Sur place, il intègre le Front d’al-Nosra, la branche syrienne d’Al-Qaïda. Le jeune homme y rencontre des personnes de toutes origines, parfois venues en famille. "Il n’y a pas de profil type", estime le chercheur. "Mais une quête d’idéal", prévient-il.

"Ce sont surtout des gens qui veulent se forger une identité, qui sont très isolés dans la société. Ils partent vraiment pour des questions d’idéologie."

Au sein du groupe, beaucoup fuient le capitalisme, exècrent le monde occidental "qui opprime les musulmans" et critiquent l’influence des médias. La plupart souhaite retourner en arrière, à des siècles de la mondialisation. Et la violence, croient-ils, va les y mener.

"Mais leur vie n’est pas simplement de décapiter des gens. Ces hommes et ces femmes sont là pour endoctriner la population, expliquer le projet de l’Etat islamique et montrer que leur combat est parfaitement légitime. Ils sont partie prenante d’un projet qui est de rétablir le califat", explique Montasser Alde’emeh.

Accompagner les âmes égarées

Après 15 jours d’immersion, le chercheur rentre en Belgique, la terre où ses parents palestiniens ont trouvé refuge il y a des années. Fort de son expérience, le jeune homme crée un centre de déradicalisation à Malines, au nord de Bruxelles. Ou plutôt, "un lieu de connaissance, de recherche et d’accompagnement" selon ses termes. En somme, un endroit pour détourner les jeunes de l’extrémisme violent. "Si je ne le fais pas, qui le fera?", s’interroge Montasser Alde’emeh.

"Pour moi, c’était une décision facile à prendre. Il faut canaliser les frustrations de ces jeunes et comprendre qu’ils vivent avec ce sentiment", explique-t-il. Le chercheur ne s’en cache pas, il souhaite les "intellectualiser" et leur donner "des connaissances historiques sur l’islam, le Coran, le prophète". Montasser Alde’emeh apporte également une aide aux familles dont l’un des membres est parti faire le jihad, "trop souvent livrées à elles-mêmes".

Eviter le pire

En plus du centre, le chercheur a également rédigé son histoire dans un livre, intitulé Pourquoi nous sommes tous des djihadistes. Des familles qui l’ont lu l'appellent: "Elles savent ou comprennent d'emblée que je ne peux rien faire, ou très peu, pour leur enfant, mais que je peux leur prêter une oreille attentive", explique-t-il au Monde.
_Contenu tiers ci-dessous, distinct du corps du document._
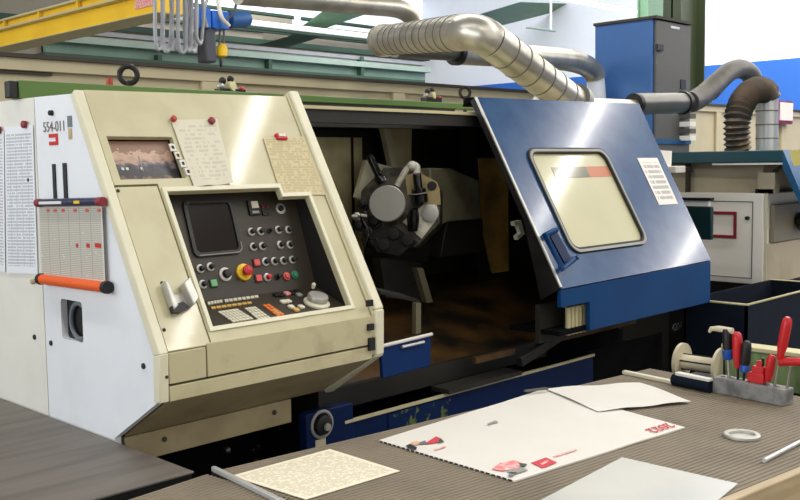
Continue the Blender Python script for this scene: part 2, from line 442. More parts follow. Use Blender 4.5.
# steel columns right of the cabinet
cl = G(); c0 = px(680.5, 50, 1, 5.4); c1 = px(690, 50, 1, 5.4); c2 = px(705, 50, 1, 5.4)
x0, x1 = c0.x, c2.x
cl.box(x0, x0 + .02, 5.4, 5.62, 0, 6.5).box(x1 - .02, x1, 5.4, 5.62, 0, 6.5).box(x0, x1, 5.5, 5.52, 0, 6.5)
struct(cl, 'column_1', 'green_olive')
c0 = px(648, 10, 1, 6.6); c1 = px(668, 10, 1, 6.6)
struct(G().box(c0.x, c1.x, 6.6, 6.62, 0, 6.5).box(c0.x, c1.x, 6.74, 6.76, 0, 6.5).box(c0.x + .03, c0.x + .05, 6.62, 6.74, 0, 6.5), 'column_2', 'green_steel')

# yellow overhead crane girder (box girder with a walkway angle along its top)
def crane():
    X = 4.2
    y0 = px(157, 5, 0, X).y; y1 = 10.6
    z0 = px(60, 33.5, 0, X).z; z1 = px(60, 17, 0, X).z; z2 = px(60, 15, 0, X).z; z3 = px(60, 6.5, 0, X).z
    t = thing('crane_girder', 'yellow overhead crane girder crossing above the machines', 'crane', (X, 9, z0))
    G().box(X, X + .24, y0, y1, z0, z1).build('lower_girder', 'crane_yellow', t, bevel=.006)
    G().box(X - .015, X + .26, y0, y1, z0 - .006, z0).build('bottom_flange', 'box_rim', t)
    G().box(X - .07, X + .26, y0, y1, z1, z2).build('top_flange', 'box_rim', t)
    G().box(X + .02, X + .18, y0 + .1, y1, z2, z3).build('upper_girder', 'crane_yellow', t, bevel=.006)
    G().box(X - .03, X + .22, y0 + .1, y1, z3, z3 + .018).build('cap_flange', 'box_rim', t)
    for k in range(5):
        y = y0 + .5 + k * .75
        G().box(X - .02, X + .0, y, y + .03, z2, z3).build('stiffener', 'crane_yellow', t)
    p = px(147, 4, 0, X - .01)
    G().box(X - .012, X - .001, p.y - .08, p.y + .18, p.z - .02, p.z + .045).build('rating_plate', 'mark_pink', t)
crane()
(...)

Dans son pays, le chercheur déplore également la timide intégration des musulmans. "Nous avons en Belgique beaucoup de fidèles qui sont malheureux, frustrés et qui ont le sentiment de ne pas être représentés. Il faut engager le dialogue, leur donner une identité, leur dire qu’ils ont beaucoup de possibilités dans notre société", préconise Montasser Alde’emeh, tout en tirant la sonnette d’alarme. "Les filières sont actives en Belgique mais demeurent invisibles. Les services de renseignements essayent de les suivre, de comprendre ce qu’ils veulent faire, le danger qu’ils représentent pour l’Etat. C’est indispensable pour prévenir d’éventuels attentats."